**Information provided**
■ ■ ■ ■
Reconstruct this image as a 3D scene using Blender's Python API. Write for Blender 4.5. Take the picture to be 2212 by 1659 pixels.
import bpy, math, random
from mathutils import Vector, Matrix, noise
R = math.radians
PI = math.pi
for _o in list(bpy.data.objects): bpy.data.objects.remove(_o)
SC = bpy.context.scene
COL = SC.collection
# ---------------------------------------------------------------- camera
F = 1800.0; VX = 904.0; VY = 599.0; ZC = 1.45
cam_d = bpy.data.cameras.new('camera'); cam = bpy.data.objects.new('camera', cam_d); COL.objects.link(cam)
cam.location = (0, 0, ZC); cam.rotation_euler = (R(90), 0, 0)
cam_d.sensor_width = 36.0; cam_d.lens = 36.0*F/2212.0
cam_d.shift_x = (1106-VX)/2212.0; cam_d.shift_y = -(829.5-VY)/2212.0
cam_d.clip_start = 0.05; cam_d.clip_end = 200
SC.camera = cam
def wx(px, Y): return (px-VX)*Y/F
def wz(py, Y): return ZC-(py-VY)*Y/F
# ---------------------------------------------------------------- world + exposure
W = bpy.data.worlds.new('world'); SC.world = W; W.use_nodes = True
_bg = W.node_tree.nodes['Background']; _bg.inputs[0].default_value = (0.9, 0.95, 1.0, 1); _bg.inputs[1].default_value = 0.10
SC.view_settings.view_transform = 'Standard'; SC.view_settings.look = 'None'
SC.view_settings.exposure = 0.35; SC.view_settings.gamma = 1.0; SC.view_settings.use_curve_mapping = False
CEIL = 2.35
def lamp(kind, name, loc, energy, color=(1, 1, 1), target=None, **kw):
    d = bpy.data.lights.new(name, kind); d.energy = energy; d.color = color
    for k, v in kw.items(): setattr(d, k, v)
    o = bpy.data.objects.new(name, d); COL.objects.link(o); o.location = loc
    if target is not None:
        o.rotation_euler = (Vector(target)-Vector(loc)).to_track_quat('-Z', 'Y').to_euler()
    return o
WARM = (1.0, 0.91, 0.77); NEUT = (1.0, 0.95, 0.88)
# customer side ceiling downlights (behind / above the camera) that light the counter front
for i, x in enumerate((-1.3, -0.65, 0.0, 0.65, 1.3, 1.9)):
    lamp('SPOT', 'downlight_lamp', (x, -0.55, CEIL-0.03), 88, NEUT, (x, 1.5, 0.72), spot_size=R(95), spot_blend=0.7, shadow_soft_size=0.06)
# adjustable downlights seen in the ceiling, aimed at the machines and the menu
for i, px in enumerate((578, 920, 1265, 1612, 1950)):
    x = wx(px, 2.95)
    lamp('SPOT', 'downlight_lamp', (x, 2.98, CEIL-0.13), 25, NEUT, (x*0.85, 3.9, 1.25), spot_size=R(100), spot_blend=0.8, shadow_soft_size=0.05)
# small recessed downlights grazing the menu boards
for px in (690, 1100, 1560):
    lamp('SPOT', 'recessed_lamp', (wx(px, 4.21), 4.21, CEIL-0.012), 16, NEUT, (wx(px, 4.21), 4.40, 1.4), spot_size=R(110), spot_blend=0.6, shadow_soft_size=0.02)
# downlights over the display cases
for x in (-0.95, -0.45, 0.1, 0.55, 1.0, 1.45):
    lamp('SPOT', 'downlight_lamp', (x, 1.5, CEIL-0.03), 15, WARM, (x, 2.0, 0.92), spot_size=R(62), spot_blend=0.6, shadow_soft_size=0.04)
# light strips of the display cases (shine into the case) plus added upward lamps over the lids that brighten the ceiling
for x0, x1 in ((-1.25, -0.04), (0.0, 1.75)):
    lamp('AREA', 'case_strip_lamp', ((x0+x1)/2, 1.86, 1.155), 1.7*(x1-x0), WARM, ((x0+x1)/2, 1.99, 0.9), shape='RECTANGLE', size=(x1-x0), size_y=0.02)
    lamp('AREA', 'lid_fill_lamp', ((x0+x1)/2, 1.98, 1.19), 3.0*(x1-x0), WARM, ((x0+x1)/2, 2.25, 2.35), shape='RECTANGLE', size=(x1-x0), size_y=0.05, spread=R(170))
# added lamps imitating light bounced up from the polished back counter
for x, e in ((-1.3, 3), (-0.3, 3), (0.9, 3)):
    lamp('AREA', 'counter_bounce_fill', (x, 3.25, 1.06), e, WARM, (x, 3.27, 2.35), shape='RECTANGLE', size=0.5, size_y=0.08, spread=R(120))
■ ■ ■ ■
**Exercise brief**
From the data above, extract every line in its exact form.

**Expected output**
Reconstruct this image as a 3D scene using Blender's Python API. Write for Blender 4.5. Take the picture to be 2212 by 1659 pixels.
import bpy, math, random
from mathutils import Vector, Matrix, noise
R = math.radians
PI = math.pi
for _o in list(bpy.data.objects): bpy.data.objects.remove(_o)
SC = bpy.context.scene
COL = SC.collection
# ---------------------------------------------------------------- camera
F = 1800.0; VX = 904.0; VY = 599.0; ZC = 1.45
cam_d = bpy.data.cameras.new('camera'); cam = bpy.data.objects.new('camera', cam_d); COL.objects.link(cam)
cam.location = (0, 0, ZC); cam.rotation_euler = (R(90), 0, 0)
cam_d.sensor_width = 36.0; cam_d.lens = 36.0*F/2212.0
cam_d.shift_x = (1106-VX)/2212.0; cam_d.shift_y = -(829.5-VY)/2212.0
cam_d.clip_start = 0.05; cam_d.clip_end = 200
SC.camera = cam
def wx(px, Y): return (px-VX)*Y/F
def wz(py, Y): return ZC-(py-VY)*Y/F
# ---------------------------------------------------------------- world + exposure
W = bpy.data.worlds.new('world'); SC.world = W; W.use_nodes = True
_bg = W.node_tree.nodes['Background']; _bg.inputs[0].default_value = (0.9, 0.95, 1.0, 1); _bg.inputs[1].default_value = 0.10
SC.view_settings.view_transform = 'Standard'; SC.view_settings.look = 'None'
SC.view_settings.exposure = 0.35; SC.view_settings.gamma = 1.0; SC.view_settings.use_curve_mapping = False
CEIL = 2.35
def lamp(kind, name, loc, energy, color=(1, 1, 1), target=None, **kw):
    d = bpy.data.lights.new(name, kind); d.energy = energy; d.color = color
    for k, v in kw.items(): setattr(d, k, v)
    o = bpy.data.objects.new(name, d); COL.objects.link(o); o.location = loc
    if target is not None:
        o.rotation_euler = (Vector(target)-Vector(loc)).to_track_quat('-Z', 'Y').to_euler()
    return o
WARM = (1.0, 0.91, 0.77); NEUT = (1.0, 0.95, 0.88)
# customer side ceiling downlights (behind / above the camera) that light the counter front
for i, x in enumerate((-1.3, -0.65, 0.0, 0.65, 1.3, 1.9)):
    lamp('SPOT', 'downlight_lamp', (x, -0.55, CEIL-0.03), 88, NEUT, (x, 1.5, 0.72), spot_size=R(95), spot_blend=0.7, shadow_soft_size=0.06)
# adjustable downlights seen in the ceiling, aimed at the machines and the menu
for i, px in enumerate((578, 920, 1265, 1612, 1950)):
    x = wx(px, 2.95)
    lamp('SPOT', 'downlight_lamp', (x, 2.98, CEIL-0.13), 25, NEUT, (x*0.85, 3.9, 1.25), spot_size=R(100), spot_blend=0.8, shadow_soft_size=0.05)
# small recessed downlights grazing the menu boards
for px in (690, 1100, 1560):
    lamp('SPOT', 'recessed_lamp', (wx(px, 4.21), 4.21, CEIL-0.012), 16, NEUT, (wx(px, 4.21), 4.40, 1.4), spot_size=R(110), spot_blend=0.6, shadow_soft_size=0.02)
# downlights over the display cases
for x in (-0.95, -0.45, 0.1, 0.55, 1.0, 1.45):
    lamp('SPOT', 'downlight_lamp', (x, 1.5, CEIL-0.03), 15, WARM, (x, 2.0, 0.92), spot_size=R(62), spot_blend=0.6, shadow_soft_size=0.04)
# light strips of the display cases (shine into the case) plus added upward lamps over the lids that brighten the ceiling
for x0, x1 in ((-1.25, -0.04), (0.0, 1.75)):
    lamp('AREA', 'case_strip_lamp', ((x0+x1)/2, 1.86, 1.155), 1.7*(x1-x0), WARM, ((x0+x1)/2, 1.99, 0.9), shape='RECTANGLE', size=(x1-x0), size_y=0.02)
    lamp('AREA', 'lid_fill_lamp', ((x0+x1)/2, 1.98, 1.19), 3.0*(x1-x0), WARM, ((x0+x1)/2, 2.25, 2.35), shape='RECTANGLE', size=(x1-x0), size_y=0.05, spread=R(170))
# added lamps imitating light bounced up from the polished back counter
for x, e in ((-1.3, 3), (-0.3, 3), (0.9, 3)):
    lamp('AREA', 'counter_bounce_fill', (x, 3.25, 1.06), e, WARM, (x, 3.27, 2.35), shape='RECTANGLE', size=0.5, size_y=0.08, spread=R(120))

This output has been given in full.